In 1895 Joseph Chamberlain became the Colonial Secretary and immediately began to advance his view that defence, world trade, international law and order and some other issues could all be established and enforced with greater strength and result if it was done from London with the support of all of the member of the Empire. These feelings and this view was also promoted and supported to a degree in the Empire and in particular English Canada. In 1897 when Laurier's new government brought down their  first budget they showed their acceptance of no reciprocity deal with the United States but they also proposed a policy of Imperial Preference whereby certain items and industries would see a reduction in tariffs and duties if the items came from great Britain. This was the type of trade barrier elimination that Chamberlain, in Britain wanted. A great trading partnership, with Britain at the centre was the objective of the pro-imperial preference promoters.
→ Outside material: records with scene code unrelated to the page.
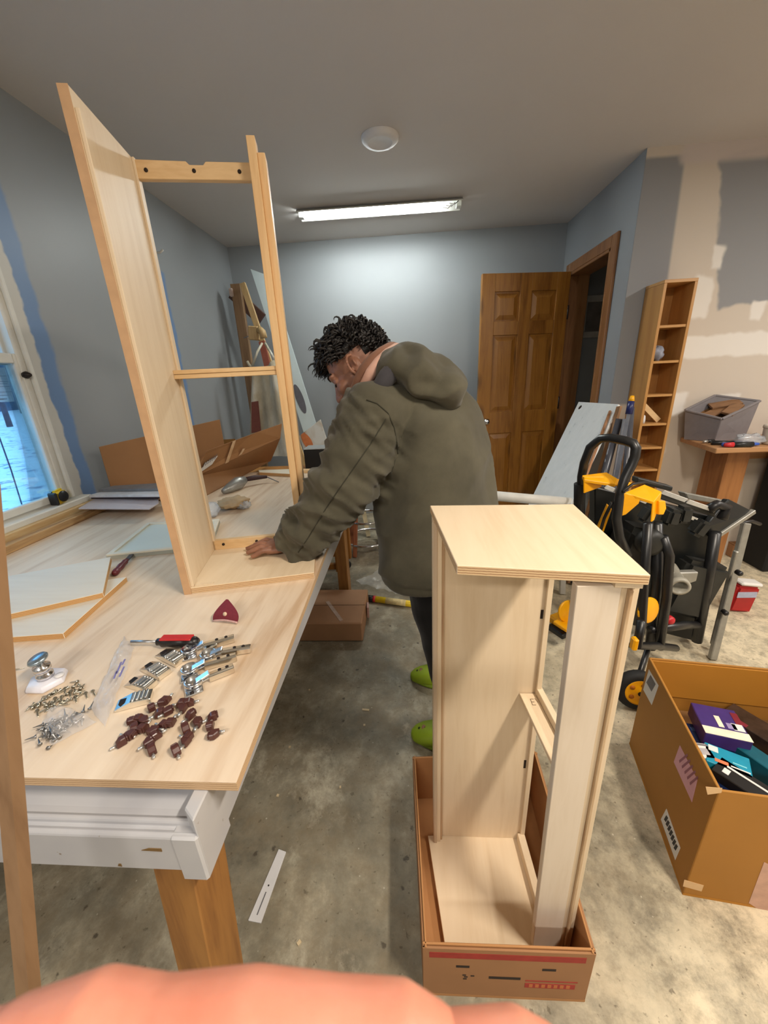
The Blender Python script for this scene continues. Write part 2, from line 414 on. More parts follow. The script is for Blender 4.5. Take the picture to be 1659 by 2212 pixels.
# --- door, its frame and the dark hallway behind it
DOORW = wood('knotty_pine_varnish', srgb(168, 114, 44), srgb(112, 66, 16), 'Z', 8, 0.9, 0.38, knots=0.85)
DOORTRIM = wood('varnished_door_trim', srgb(150, 104, 62), srgb(104, 64, 32), 'Z', 14, 0.8, 0.4)
mb = MB(); tw = .07
mb.bx(RX - .018, RX + .14, DO[0] - .0, DO[0] + .02, 0, DO[2]); mb.bx(RX - .018, RX + .14, DO[1] - .02, DO[1], 0, DO[2]); mb.bx(RX - .018, RX + .14, DO[0], DO[1], DO[2] - .02, DO[2])
mb.bx(RX - .018, RX - .0005, DO[0] - tw, DO[0], 0, DO[2] + tw); mb.bx(RX - .018, RX - .0005, DO[1], DO[1] + tw, 0, DO[2] + tw); mb.bx(RX - .018, RX - .0005, DO[0], DO[1], DO[2], DO[2] + tw)
obj('trim_1', mb, DOORTRIM, kind='structure', bevel=0.003)
HA, HB = Vector((RX - .03, 3.545, 0)), Vector((.588, 3.425, 0))        # hinge edge, free edge
du = (HB - HA).normalized(); dv = Vector((du.y, -du.x, 0));
if dv.y > 0: dv = -dv                                                  # towards the camera
DW = (HB - HA).length; DH = 2.035
door = bpy.data.objects.new('door_1', None); _link(door, None, Matrix.Translation(HA)); door['kind'] = 'structure'
def dP(u, z, t): return HA + du * u + dv * t + Vector((0, 0, z + .01))
def dbox(mb, u0, u1, z0, z1, t0, t1):
    mb.prism([dP(u0, z0, t0), dP(u1, z0, t0), dP(u1, z1, t0), dP(u0, z1, t0)], dv * (t1 - t0)); return mb
ST = .105; MID = .095
cols = ((ST, DW / 2 - MID / 2), (DW / 2 + MID / 2, DW - ST)); rows = ((.22, .82), (1.00, 1.60), (1.70, 1.91))
mb = MB()
dbox(mb, 0, ST, 0, DH, -.017, .017); dbox(mb, DW - ST, DW, 0, DH, -.017, .017); dbox(mb, cols[0][1], cols[1][0], 0, DH, -.017, .017)
for (u0, u1) in cols:
    zz = [0] + [k for r in rows for k in r] + [DH]
    for i in range(0, len(zz), 2): dbox(mb, u0, u1, zz[i], zz[i + 1], -.017, .017)
leaf = obj('door_leaf', mb, DOORW, door, 0.002)
for (u0, u1) in cols:
    for (z0, z1) in rows:
        mb = MB(); dbox(mb, u0 - .004, u1 + .004, z0 - .004, z1 + .004, -.006, .004)
        a = [dP(u0 + .012, z0 + .012, .0045), dP(u1 - .012, z0 + .012, .0045), dP(u1 - .012, z1 - .012, .0045), dP(u0 + .012, z1 - .012, .0045)]
        b = [dP(u0 + .045, z0 + .045, .014), dP(u1 - .045, z0 + .045, .014), dP(u1 - .045, z1 - .045, .014), dP(u0 + .045, z1 - .045, .014)]
        mb._add(a + b, [[0, 1, 5, 4], [1, 2, 6, 5], [2, 3, 7, 6], [3, 0, 4, 7], [4, 5, 6, 7]][:: 1])
        obj('panel', mb, DOORW, leaf, 0.001)
CHROME = plain('polished_chrome', (0.72, 0.72, 0.74, 1), 0.12, 1.0, var=0.03)
mb = MB(); k = dP(DW - .062, .93, .017); mb.lathe(k, [(.024, 0), (.024, .004), (.01, .008), (.01, .032), (.024, .042), (.027, .055), (.018, .066), (.001, .068)], dv, 18)
obj('door_handle', mb, CHROME, door)
mb = MB(); mb.lathe(dP(DW - .058, .82, .0172), [(.014, 0), (.014, .003), (.001, .004)], dv, 14); obj('keyhole', mb, HOLE, door)
for z in (.3, 1.05, 1.75):
    mb = MB(); mb.tube([dP(-.004, z - .05, .016), dP(-.004, z + .05, .016)], .007, 8); obj('hinge', mb, DARKMET, door)
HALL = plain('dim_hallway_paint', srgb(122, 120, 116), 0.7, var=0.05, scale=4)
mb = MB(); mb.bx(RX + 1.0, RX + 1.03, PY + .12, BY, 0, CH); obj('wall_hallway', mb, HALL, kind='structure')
PICF = plain('pale_picture_frame', srgb(186, 184, 178), 0.5); PICI = plain('grey_print', srgb(116, 110, 104), 0.6, var=0.25, scale=10)
pa, pb = ay(1256, 640, BY), ay(1312, 728, BY)
mb = MB(); y0, y1, z0, z1 = pa.x, pb.x + .10, min(pa.z, pb.z), max(pa.z, pb.z)
pic = thing('framed_picture', 'small framed picture on the dim hallway wall seen through the doorway', 'picture', ((y0 + y1) / 2, BY - .012, z0))
w = .05
for a in ((y0, y1, z0, z0 + w), (y0, y1, z1 - w, z1), (y0, y0 + w, z0 + w, z1 - w), (y1 - w, y1, z0 + w, z1 - w)): mb.bx(a[0], a[1], BY - .025, BY - .0005, a[2], a[3])
obj('picture_frame', mb, PICF, pic, 0.003)
mb = MB(); mb.bx(y0 + w, y1 - w, BY - .012, BY - .004, z0 + w, z1 - w); obj('print', mb, PICI, pic)

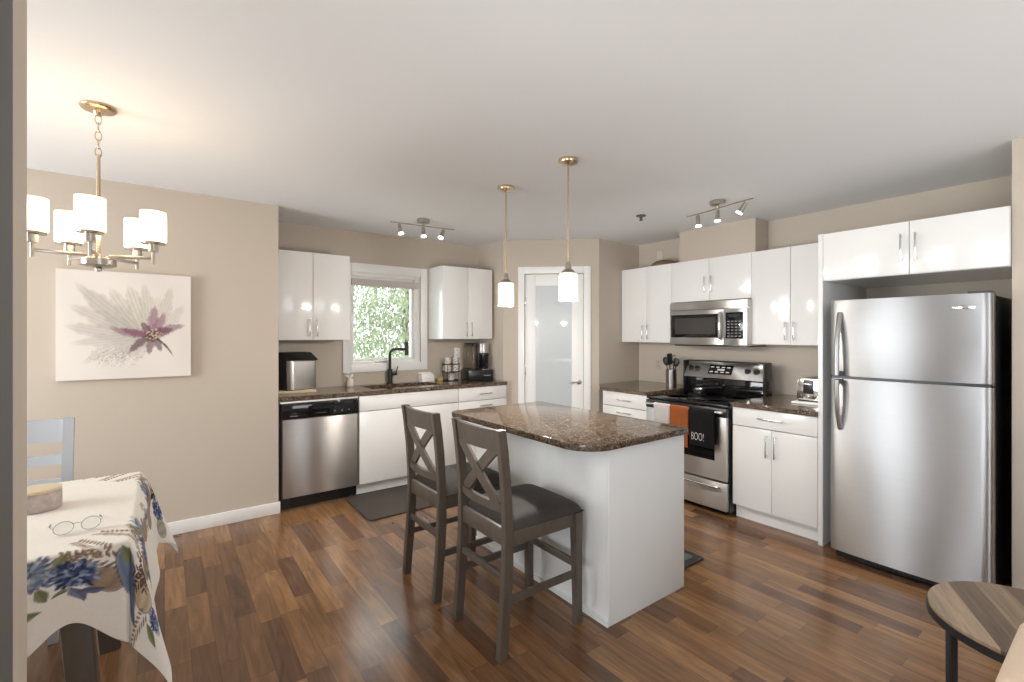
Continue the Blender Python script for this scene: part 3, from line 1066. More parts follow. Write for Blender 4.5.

The Colonial Conference of 1897 was the brain child of Chamberlain who saw the gathering of the leaders of the members of the British Empire in London for Queen Victoria's "Diamond Jubilee"  as an ideal opportunity to launch his idea of an Imperial Council. He felt that Laurier would be a supporter of this plan to create a council composed of representatives from all of Britain's self governing colonies and military and trade matters could be made the first issues addressed by this new Empire styled council. Laurier however, countered Chamberlain's points with equally persuasive counter points and a resolution was finally passed that accepted relations as they currently existed.

The South African war drew Canadians into the fight for he British Empire but the Canadian Government had resisted a formal declaration of war and the issue of Imperial Government as opposed to complete responsible government came to a head with the Naval Bill in 1910 resulting in Laurier's loss of the 1911 and the participation of Canada in World War I which resulted in a renewal and dramatic growth of Canadian nationalism and a return to the path towards full nationhood.